A loveless marriage runs aground at a Lake Superior lighthouse.
From the beginning of Geye’s novel, it’s clear that the marriage of Willa and Theodulf Sauer is deeply flawed. The year is 1910, and Theodulf has recently taken a position as the keeper of a new lighthouse overlooking Lake Superior. He takes his job very seriously, at one point telling Willa, “My responsibilities are first to God, then to the Lighthouse Service, then to you.” Willa, a scientifically minded woman with a penchant for the piano, is frustrated by her husband’s beliefs and his controlling tendencies. Late in the book, she reflects on how they came to marry, pondering that “it was less a courtship than a mugging.” When she meets a girl named Silje and her uncle, Mats, Willa finds people with whom she can be more herself; eventually, she and Mats begin an affair. In a series of flashbacks to 1900 and 1905, Geye recounts an earlier encounter between Theodulf and Willa, as well as a trip to Paris when Theodulf met a man for whom he continues to pine years after they parted.

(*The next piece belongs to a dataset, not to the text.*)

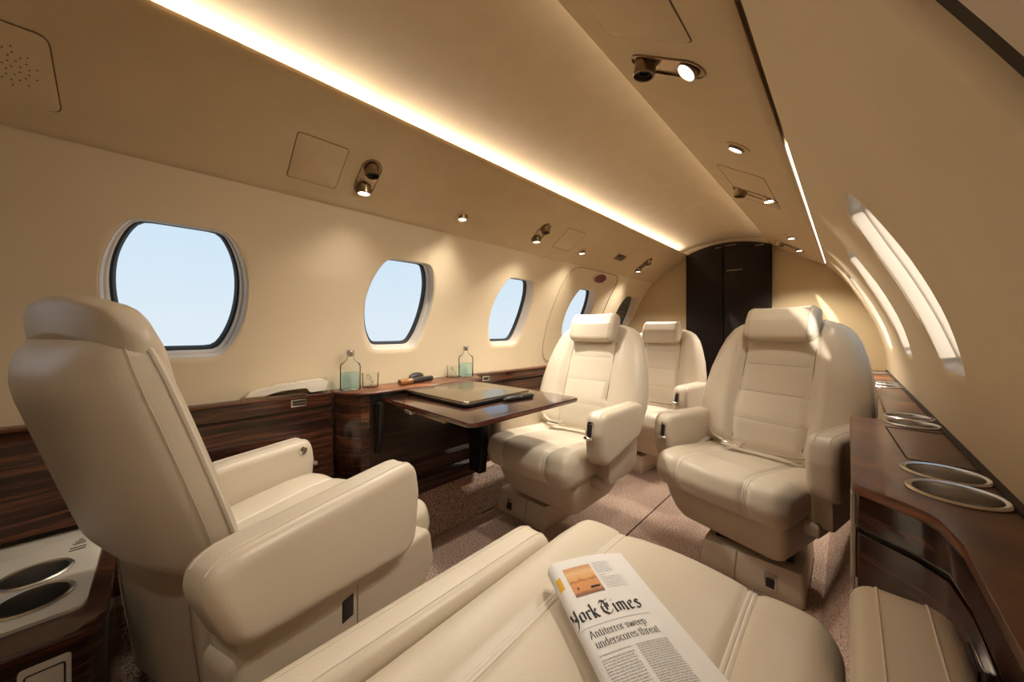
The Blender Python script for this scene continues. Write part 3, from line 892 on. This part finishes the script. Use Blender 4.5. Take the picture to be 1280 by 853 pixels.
sf = obj('switch_face', bm, 'black', pl)
bm = bmesh.new()
for i in range(5): bx(bm, CX - .7035, CX - .7022, .3065 + i * .007, .3105 + i * .007, .558, .564)
obj('switch_key', bm, 'bronze', sf)

cb = thing('table_console', 'protruding dark wood console behind the folding table, bottles on its ledge', 'console')
def bay(d=0., yo=0.):
    r = [(XW, .43 - yo), (CX - .70 + d, .43 - yo), (CX - .655 + d, .445 - yo), (CX - .605 + d, .485 - yo), (CX - .598 + d, .52)]
    r += [(CX - .598 + d, 1.00), (CX - .62 + d, 1.04 + yo), (CX - .70 + d, 1.075 + yo), (XW, 1.075 + yo)]
    return r
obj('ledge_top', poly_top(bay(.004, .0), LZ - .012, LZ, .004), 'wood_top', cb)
obj('ledge_edge', poly_top(bay(.0055, .001), LZ - .010, LZ - .003, .002), 'wood_edge', cb)
obj('post', prism([(CX - .705, .432), (CX - .70, .432), (CX - .655, .447), (CX - .607, .487), (CX - .603, .515), (CX - .705, .515)], .16, LZ - .012, 'z', .002), 'wood', cb)
obj('post', prism([(CX - .705, .985), (CX - .603, .985), (CX - .62, 1.035), (CX - .70, 1.073), (CX - .705, 1.073)], .16, LZ - .012, 'z', .002), 'wood', cb)
obj('recess_panel', prism([(CX - .625, .548), (CX - .66, .548), (CX - .66, .2), (CX - .603, .2), (CX - .612, .30)], .515, .985, 'y', .001), 'dark_panel', cb)
obj('base_moulding', prism([(CX - .585, .17), (CX - .66, .17), (CX - .66, .30), (CX - .612, .30), (CX - .600, .285), (CX - .600, .235), (CX - .585, .225)], .50, .99, 'y', .003), 'wood_matt', cb)
obj('table_slot', BX(CX - .66, CX - .614, .515, .985, .549, LZ - .0125), 'black', cb)

ca = thing('aft_console', 'dark wood side console running aft behind the seat at the table', 'console')
obj('ledge_top', poly_top([(XW, 1.077), (CX - .703, 1.077), (CX - .703, 2.74), (XW, 2.74)], LZ - .010, LZ), 'wood_top', ca)
obj('upper_rail', prism([(CX - .706, LZ - .010), (CX - .75, LZ - .010), (CX - .75, .536), (CX - .706, .536)], 1.077, 2.74, 'y', .002), 'wood', ca)
obj('rail_groove', BX(CX - .75, CX - .712, 1.077, 2.74, .526, .537), 'gap', ca)
console_front(ca, 1.077, 2.74, .707)
pl = obj('switch_plate', prism(round_poly([(1.125, .549, .002), (1.17, .549, .002), (1.17, .573, .002), (1.125, .573, .002)]), CX - .7075, CX - .7035, 'x', .0008), 'silver', ca)
obj('switch_face', BX(CX - .7045, CX - .7028, 1.130, 1.165, .553, .569), 'black', pl)

# near-left low cabinet with cup holders
lc = thing('cup_holder_cabinet', 'low dark wood cabinet with two steel cup holders at bottom-left corner', 'cabinet')
CZ = .345; LX0, LX1, LY0, LY1 = -1.285, -.848, -.62, -.060
def cup(name, parent, x, y, z, r, depth, mat='steel'):
    bm = lathe([(r + .006, z - .001), (r + .006, z + .002), (r + .003, z + .0045), (r - .001, z + .003), (r - .002, z - .002), (r - .003, z - depth), (0, z - depth)], 56)
    bmesh.ops.translate(bm, vec=(x, y, 0), verts=bm.verts)
    return obj(name, bm, mat, parent)
body = obj('body', prism(round_poly([(LX0, LY0, 0), (LX1, LY0, 0), (LX1, LY1, .03), (LX0, LY1, 0)]), .0, CZ - .006, 'z', .01, 4), 'wood', lc)
topm = obj('cream_top', prism(round_poly([(LX0 + .02, LY0 + .02, .02), (LX1 - .062, LY0 + .02, .02), (LX1 - .062, LY1 - .026, .018), (LX0 + .02, LY1 - .026, .02)]), CZ - .012, CZ, 'z', .003), 'cream_plastic', lc)
CUPS = [(-.985, -.150), (-1.083, -.162)]
cut = []
for x, y in CUPS:
    for _ in (0,):
        bm = lathe([(0, .2), (.0385, .2), (.0385, .5), (0, .5)], 48); bmesh.ops.translate(bm, vec=(x, y, 0), verts=bm.verts); cut.append(obj('c', bm, 'steel'))
cut2 = []
for x, y in CUPS:
    bm = lathe([(0, .2), (.0385, .2), (.0385, .5), (0, .5)], 48); bmesh.ops.translate(bm, vec=(x, y, 0), verts=bm.verts); cut2.append(obj('c', bm, 'steel'))
boolean_cut(topm, cut); boolean_cut(body, cut2)
for x, y in CUPS: cup('cup_holder', lc, x, y, CZ, .040, .09)
bm = bmesh.new()
for i, (dx, l) in enumerate(((0, .022), (.012, .022), (.030, .018), (.040, .014), (.050, .006))): bx(bm, -1.150 - dx, -1.146 - dx, -.120 - l / 2, -.120 + l / 2, CZ - .001, CZ + .0006)
obj('socket_slot', bm, 'black', topm)
lp = obj('latch_plate', prism(round_poly([(-.142, .222, .005), (-.094, .222, .005), (-.094, .312, .005), (-.142, .312, .005)]), LX1 - .002, LX1 + .003, 'x', .001), 'cream_plastic', lc)
obj('latch_groove', tube([(LX1 + .003, a, b) for a, b in round_poly([(-.136, .226, .004), (-.100, .226, .004), (-.100, .302, .004), (-.136, .302, .004)])], .0012, 6, True), 'black', lp)

# ------------------------------------------------------------------ right side console
rc = thing('cup_holder_console', 'wide dark wood ledge with steel cup holders along the right sidewall', 'console')
RWX = CX + .748
poly = [(RWX, -.9), (.083, -.9), (.083, .56), (.078, .615), (.070, .632), (.055, .643), (.012, .672), (.005, .680), (.003, .692), (.003, 1.205), (.008, 1.213), (.075, 1.22), (.075, 2.73), (RWX, 2.73)]
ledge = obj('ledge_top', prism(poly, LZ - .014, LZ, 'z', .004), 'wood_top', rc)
RC = [(.100, .722), (.102, .812), (.104, 1.195), (.106, 1.285), (.108, 1.95), (.110, 2.05), (.110, 2.55)]
cut = []
for x, y in RC:
    bm = lathe([(0, .4), (.0375, .4), (.0375, .7), (0, .7)], 48); bmesh.ops.translate(bm, vec=(x, y, 0), verts=bm.verts); cut.append(obj('c', bm, 'steel'))
boolean_cut(ledge, cut)
for x, y in RC: cup('cup_holder', rc, x, y, LZ, .0385, .075)
obj('wall_joint', BX(RWX - .005, RWX + .012, -.9, 2.73, LZ - .002, LZ + .004), 'gap', ledge)
# lid seams
bm = bmesh.new()
tube([(.072, .872, LZ + .0002), (.070, .88, LZ + .0002), (.060, 1.13, LZ + .0002)], .0013, 6, False, bm)
tube([(.072, .872, LZ + .0002), (.145, .868, LZ + .0002)], .0010, 6, False, bm)
tube([(.060, 1.13, LZ + .0002), (.148, 1.13, LZ + .0002)], .0010, 6, False, bm)
tube([(.120, .50, LZ + .0002), (.110, -.4, LZ + .0002)], .0010, 6, False, bm)
obj('lid_seam', bm, 'gap', ledge)
def stepped(z0, z1, d, mat, name, parent=rc, y_end=1.2):
    p = [(RWX, -.9), (.087 + d, -.9), (.087 + d, .56), (.082 + d, .62), (.060 + d, .649 + d * .6), (.012 + d, .680 + d), (.007 + d, .69 + d), (.007 + d, y_end), (RWX, y_end)]
    return obj(name, prism(p, z0, z1, 'z', .002), mat, parent)
stepped(.525, LZ - .014, .0, 'wood', 'upper_rail')
stepped(.516, .526, .006, 'gap', 'rail_groove')
stepped(.0, .517, .001, 'wood', 'front_panel')
obj('rear_panel', BX(.079, RWX - .03, 1.2, 2.73, .16, LZ - .014), 'wood', rc)
pl = obj('switch_plate', prism(round_poly([(.50, .462, .002), (.555, .462, .002), (.555, .505, .002), (.50, .505, .002)]), .0835, .0885, 'x', .0008), 'silver', rc)
obj('switch_face', BX(.0825, .086, .507, .548, .469, .498), 'black', pl)
obj('corner_strip', BX(.0025, .0075, .690, .71, .45, .568, bev=.001), 'frame', rc)

# ------------------------------------------------------------------ table
tb = thing('folding_table', 'dark glossy wooden folding table pulled out from the left console', 'table', (-.97, .80, 0))
TX0, TX1, TY0, TY1 = -.240, .280, -.242, .252
tp = obj('table_top', prism(round_poly([(TX0, TY0, .004), (TX1, TY0, .022), (TX1, TY1, .022), (TX0, TY1, .004)]), .548, .562, 'z', .004), 'wood_table', tb)
obj('edge_band', prism(round_poly([(TX0 - .0006, TY0 - .0012, .004), (TX1 + .0012, TY0 - .0012, .022), (TX1 + .0012, TY1 + .0012, .022), (TX0, TY1 + .0012, .004)]), .5505, .5595, 'z', .002), 'wood_edge', tp)
obj('fold_hinge', BX(TX0 + .01, TX1 - .01, .004, .006, .5615, .5624), 'black', tp)
obj('support_bracket', prism([(-.236, .546), (-.20, .546), (-.215, .40), (-.236, .36)], -.262, -.244, 'y', .003), 'black', tb)
obj('support_bracket', prism([(-.205, .547), (-.10, .547), (-.135, .20), (-.205, .20)], .135, .175, 'y', .003), 'black', tb)
obj('slide_rail', BX(-.20, .15, -.235, -.215, .536, .548, bev=.002), 'bronze', tb)
obj('slide_catch', BX(-.06, -.02, -.246, -.23, .534, .546, bev=.002), 'steel', tb)

# ------------------------------------------------------------------ things on table and ledge
TZ = .5624
lt = thing('laptop', 'closed dark laptop lying on the wooden table', 'laptop', (-1.012, .80, TZ), radians(1.5))
def slab(hx, hy, r, z0, z1, bev): return prism(round_poly([(-hx, -hy, r), (hx, -hy, r), (hx, hy, r), (-hx, hy, r)]), z0, z1, 'z', bev)
obj('base', slab(.172, .152, .012, .003, .011, .003), 'black', lt)
ld = obj('lid', slab(.174, .154, .014, .012, .020, .003), 'laptop', lt)
obj('lid_trim', slab(.1745, .1545, .014, .0115, .0145, .001), 'silver', lt)
bm = bmesh.new()
for x in (-.14, .14):
    for y in (-.12, .12): lathe([(0, 0), (.008, 0), (.008, .0035), (0, .0035)], 16, Matrix.Translation((x, y, 0)), bm)
obj('rubber_foot', bm, 'rubber', lt)

def pen(name, label, loc, rz, L, r, mats, cat='pen'):
    p = thing(name, label, cat, loc, rz)
    m = axis_mat((0, -L / 2, r), (0, 1, 0))
    obj('barrel', lathe([(0, 0), (r * .35, .0), (r * .5, L * .03), (r * .9, L * .1), (r, L * .2), (r, L * .55), (0, L * .55)], 20, m), mats[0], p)
    obj('ring', lathe([(0, L * .545), (r * 1.05, L * .545), (r * 1.05, L * .565), (0, L * .565)], 20, m), 'chrome', p)
    obj('cap', lathe([(0, L * .56), (r * 1.08, L * .56), (r * 1.08, L * .93), (r * .8, L * .99), (0, L)], 20, m), mats[1], p)
    obj('clip', BX(-r * .25, r * .25, -L / 2 + L * .60, -L / 2 + L * .95, r * 2.0, r * 2.25), 'chrome', p)
    return p
pen('fountain_pen', 'black and silver pen lying on the table beside the laptop', (-.812, .865, TZ), radians(-6), .135, .0080, ('black', 'black'))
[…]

The death of Theodulf’s father provides another shift in this book’s interpersonal dynamics: “How was it that not a single emotion coursed through him save a slight peevishness at needing to leave his post?” Both halves of the unhappy couple demonstrate different sides in conversations with their respective mothers, and Geye illustrates his characters’ contradictory aspects well. There’s also an impressive attention to detail and some knowing humor, as when one character says, “Fathers and sons, the Russians write novels about them.” This isn’t an epic Russian novel, but it might be a Minnesotan take on one.
A meticulously told story of flawed people seeking connection.